Qu’as-tu appris de toutes ces crises ?

En près de vingt ans, Eptica a traversé trois crises sociétales majeures et quatre crises internes avec un gros renouvellement de l’équipe. À chaque fois, nous en sommes sortis grandis. Alors pour moi, la conclusion est claire :

« Une crise est trop importante pour être gâchée »

Dans un moment de crise, on peut casser les barrières dans nos têtes : on réalise ce qui ne va pas (en termes de people, de stratégie, de produit…) et on s’aligne sur ce qu’il faut changer. Tout le monde l’accepte et on lance des produits très rapidement. Moi je dis, dépêchons-nous tant qu’on est dedans pour changer les choses, sinon on heurte le plafond de verre et on aura bien plus de difficultés à développer son entreprise ensuite. Il faut sortir transformé par la crise !

Dans la tech, ça marche par vague. La seule entrée d’un compétiteur peut vous mettre en crise. Il ne faut pas se sentir écrasé, il ne faut pas se figer ; au contraire, il faut la magnifier. Je trouve que les périodes d’euphorie sont bien plus dures à gérer. En crise, tout s’éclaire et tout revient à une histoire d’hommes et de femmes. Est-ce que les bonnes personnes sont aux bons postes ? Il ne faut pas non plus gâcher les personnes qui ne sont plus adaptées : les crises s’accompagnent de changements d’équipes, ce ne doit pas être un problème.

Dans ces moments de transformation, il faut se faire accompagner. À chaque fois qu’Eptica a vécu cela, nous avons travaillé avec des externes : des coachs, des consultants, des personnes au regard extérieur qui accélèrent le changement. Les entrepreneurs ont besoin de support et d’aide ! En ce moment plus que jamais. 

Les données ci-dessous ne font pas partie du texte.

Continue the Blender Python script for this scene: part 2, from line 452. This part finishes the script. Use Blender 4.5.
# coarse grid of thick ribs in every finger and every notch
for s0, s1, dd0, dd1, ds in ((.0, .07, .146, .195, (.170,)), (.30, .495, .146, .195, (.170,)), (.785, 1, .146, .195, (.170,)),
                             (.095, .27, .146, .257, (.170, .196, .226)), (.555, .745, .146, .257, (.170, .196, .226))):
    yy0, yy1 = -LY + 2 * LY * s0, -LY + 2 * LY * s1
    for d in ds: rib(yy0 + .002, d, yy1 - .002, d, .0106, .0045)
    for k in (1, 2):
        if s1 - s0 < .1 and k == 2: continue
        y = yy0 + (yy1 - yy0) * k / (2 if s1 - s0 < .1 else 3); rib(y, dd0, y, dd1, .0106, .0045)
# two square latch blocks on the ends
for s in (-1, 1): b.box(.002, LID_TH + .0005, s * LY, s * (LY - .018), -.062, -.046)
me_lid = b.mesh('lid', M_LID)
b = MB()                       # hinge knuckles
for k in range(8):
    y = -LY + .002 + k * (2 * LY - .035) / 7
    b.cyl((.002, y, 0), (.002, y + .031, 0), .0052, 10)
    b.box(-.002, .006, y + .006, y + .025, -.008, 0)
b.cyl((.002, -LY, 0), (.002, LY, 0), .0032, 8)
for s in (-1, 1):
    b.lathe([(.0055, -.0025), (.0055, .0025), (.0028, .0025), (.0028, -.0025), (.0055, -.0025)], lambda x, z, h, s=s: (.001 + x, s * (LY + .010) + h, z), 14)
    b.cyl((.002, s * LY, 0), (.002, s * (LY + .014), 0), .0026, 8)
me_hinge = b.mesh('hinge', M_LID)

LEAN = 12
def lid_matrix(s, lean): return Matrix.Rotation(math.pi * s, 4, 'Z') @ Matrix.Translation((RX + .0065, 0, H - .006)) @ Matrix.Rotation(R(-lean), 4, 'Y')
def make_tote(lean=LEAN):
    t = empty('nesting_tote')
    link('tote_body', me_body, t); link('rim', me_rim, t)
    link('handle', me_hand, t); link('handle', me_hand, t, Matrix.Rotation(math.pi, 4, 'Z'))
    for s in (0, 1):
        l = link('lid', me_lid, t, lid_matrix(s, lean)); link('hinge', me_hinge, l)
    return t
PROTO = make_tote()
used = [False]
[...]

Justement, c’était quoi la crise que vous traversiez lorsque tu nous as rencontrés ?

À partir de 2012, après une belle levée de fonds, nous avons décidé d’alterner entre deux années d’investissement à perte et deux années de profits pour reconstituer nos réserves. Cela a bien fonctionné jusqu’à 2017, où nous sortions d’une période de déficit, et nous avions de gros doutes sur nos perspectives d’être profitables en 2018. Nous étions trop gras et il nous fallait des mesures drastiques pour redresser la barre.

Qu’est ce qui vous a décidé de faire appel à nous, du coup ?

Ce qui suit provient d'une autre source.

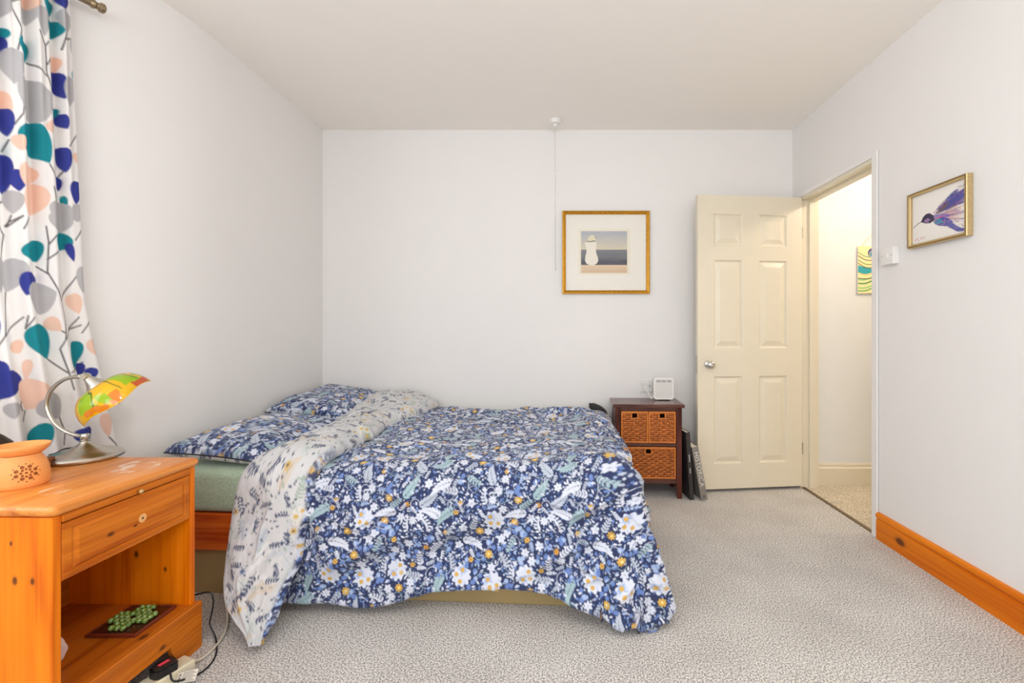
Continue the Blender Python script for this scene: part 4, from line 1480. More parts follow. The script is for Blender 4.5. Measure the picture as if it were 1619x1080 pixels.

Je me rappelle très bien, à l’époque, j’ai fait venir Cédric à notre séminaire manager. Il a été courageux de nous rejoindre en lointaine banlieue parisienne, pour faire la preuve sur le terrain de votre savoir-faire. Moi, ça m’avait parlé tout de suite, mais pour mon Codir, il leur fallait un déclic. J’avais peur qu’ils ne rentrent pas dans le truc. C’est quand même conceptuel votre histoire, alors ils avaient besoin d’une démonstration.

C’était un choix difficile d’investir quatre-vingts milles euros dans une période de redressement de l’entreprise, où chaque équipe se devait de faire des économies. Mais je voulais une méthodologie pour mettre tout à plat, et la vôtre était parfaite. On continue d’ailleurs à l’utiliser chez nous, avec quatre Masterplans qui tournent en ce moment. Votre équipe aussi m’a convaincu par sa complémentarité et sa capacité d’exécution. Pourtant, j’avais dit à Cédric que c’était lui que je voulais.

Et qu’est ce qu’on vous a apporté ?

Tu sais, quand on parle rentabilité aux salariés, c’est toujours compliqué. Ça fait peur, c’est pas leur job, certains ne sont même pas au courant qu’on perdait de l’argent… Avec vous, on a mis tout le monde sur le sujet. Le moment clé, c’est quand j’ai pu expliqué à tous les collaborateurs notre logique financière, la répartition de nos coûts fixes, de nos coûts variables… Tout un cours de rentabilité !

Cette année-là, on a explosé le compteur en gagnant beaucoup plus que ce qu’on avait prévu. Sans vous, j’aurais réussi à redresser la boîte, mais pas à aller aussi loin. On a dépassé les objectifs et ça, je vous l’accorde directement. C’était un super succès, qui m’a permis de vendre mon entreprise au moment où il fallait le faire, et au bon prix. 

Tu veux partager quelque chose pour conclure notre échange ?

Je voudrais partager un message à tous les entrepreneurs qui viennent de se lancer ou qui hésitent. Je voudrais leur dire que cette crise est une super opportunité pour démarrer, car quand la crise rentre dans l’ADN de la boîte, c’est une formidable source de résilience et de succès.